Le propos semble, et il l’est parfois, trop didactique, rappelant entre autres, que la pornographie est l’une des premières sources d’information sexuelle pour les garçons, et aussi de leurs difficultés avec les filles que les performances fantasmées n’intéressent pas ou que rebute un comportement machiste, de plus joué  et forcé.
Le spectacle montre aussi  que la domination du «mâle traditionnel» s’exerce sur les plus faibles, femmes et enfants mais aussi sur «les hommes dont la masculinité est disqualifiée ». Mais le risque de «pédagogisme est écarté avec ce qu’on pourrait appeler un lyrisme physique: danses, battles, prises à partie… Ce corps collectif se fait et se défait sans cesse, jusqu’à la découverte de soi-même, une fois les couches de masculinité obligatoires, décapées jusqu’à l’apaisement.
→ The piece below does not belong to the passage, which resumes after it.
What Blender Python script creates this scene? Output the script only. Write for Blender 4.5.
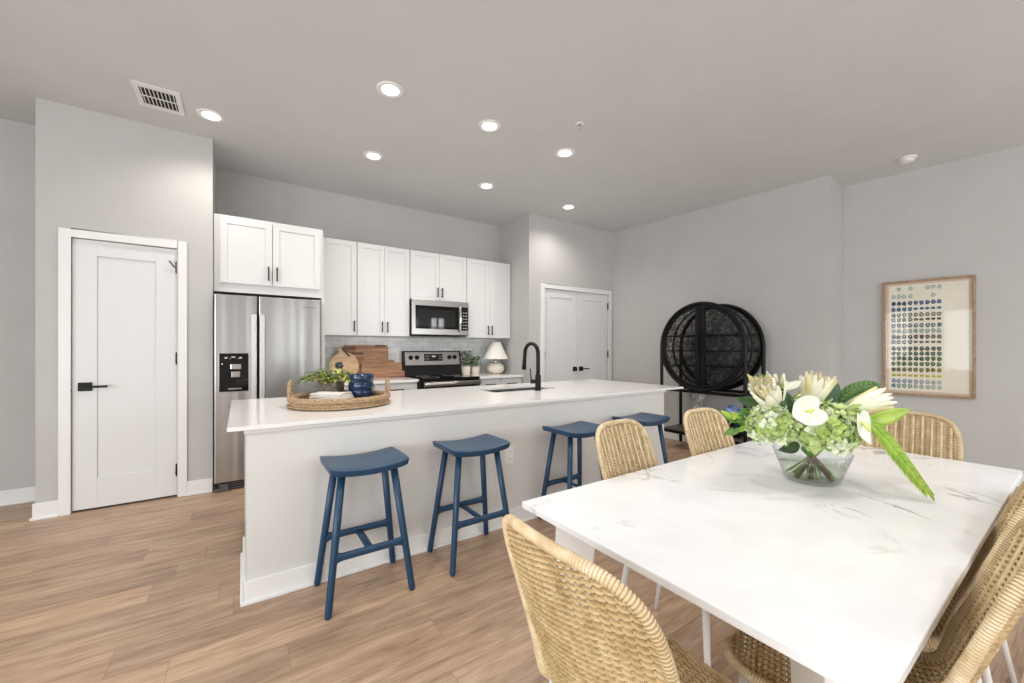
import bpy, bmesh, math, random
from math import sin, cos, pi, radians, sqrt, atan2
from mathutils import Vector, Matrix
random.seed(7)
for o in list(bpy.data.objects): bpy.data.objects.remove(o)
SC = bpy.context.scene
COL = SC.collection

# ------------------------------------------------------------------ camera
cam = bpy.data.cameras.new('camera'); co = bpy.data.objects.new('camera', cam); COL.objects.link(co)
co.location = (0, 0, 1.30); co.rotation_euler = (radians(90), 0, radians(-34.29))
cam.sensor_width = 36; cam.lens = 14.0; cam.shift_y = 0.0076; cam.clip_start = 0.05
SC.camera = co
# ------------------------------------------------------------------ view, world
vs = SC.view_settings
vs.view_transform = 'Standard'; vs.look = 'None'; vs.gamma = 1; vs.use_curve_mapping = False
vs.exposure = 0.24
SC.cycles.transparent_max_bounces = 24
W = bpy.data.worlds.new('sky'); SC.world = W; W.use_nodes = True
W.node_tree.nodes['Background'].inputs[0].default_value = (.80, .90, 1, 1)
W.node_tree.nodes['Background'].inputs[1].default_value = 2.5
# ------------------------------------------------------------------ daylight through the windows behind the camera
def area(name, loc, rot, sx, sy, e, color=(1, 1, 1), spread=None):
    l = bpy.data.lights.new(name, 'AREA'); l.shape = 'RECTANGLE'; l.size = sx; l.size_y = sy; l.energy = e; l.color = color
    if spread: l.spread = spread
    o = bpy.data.objects.new(name, l); COL.objects.link(o); o.location = loc; o.rotation_euler = rot
    return o
DAY = (.95, .98, 1.0)
WINX = [(-3.9, -1.6), (1.22, 1.62), (2.7, 5.0), (5.55, 5.75), (5.82, 6.02)]       # openings of the back wall
for (a, b) in WINX:
    area('window_daylight', ((a+b)/2, -3.44, 1.55), (radians(90), 0, 0), b-a, 1.7, 20*(b-a), DAY)
WINY = [(-2.7, -.7), (.0, 2.0)]                                # openings added to the left wall to bring in side light
for (a, b) in WINY:
    area('window_daylight', (-4.44, (a+b)/2, 1.55), (radians(90), 0, radians(-90)), b-a, 1.7, 58, DAY)
LIGHTS = [(-.2, 4.10), (.916, 2.945), (1.771, 2.941), (1.093, 4.047), (2.625, 2.93), (2.392, 4.041), (3.661, 4.014)]
ADDED_LIGHTS = [(1.25, .75), (2.35, .30), (-1.1, 1.1), (-1.1, -1.6), (1.2, -1.6), (3.5, -1.4), (-3.0, -.2), (4.9, -2.2)]   # unseen downlights added to brighten the table and dining half, same fittings
C = 3.222
for x, y in LIGHTS+ADDED_LIGHTS:
    l = bpy.data.lights.new('downlight', 'SPOT'); l.energy = 33 if (x, y) in LIGHTS else (36 if x > 1.2 and y > 0 else 54); l.spot_size = radians(150); l.spot_blend = .8
    l.color = (1, .935, .87) if (x, y) in LIGHTS else (1, .965, .93); l.shadow_soft_size = .07
    o = bpy.data.objects.new('downlight', l); COL.objects.link(o); o.location = (x, y, C-.03)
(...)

Ballet ultra-contemporain, comédie musicale musclée avec chœurs, solos et duos: «quelque chose de l’exemplarité masculine et en train de s’éroder». C’est ici réalisé avec une folle énergie et une rigueur infernale mais aussi avec humour. Le public jeune (et nombreux) a applaudi debout. On n’a pas envie d’en dire plus. Allez-y.

Christine Friedel

Jusqu’au 11 mai, puis du 24 mai au 20 juillet, Théâtre des Bouffes-Parisiens, 4 rue Monsigny, Paris (II ème). T. : 01 42 96 92 32.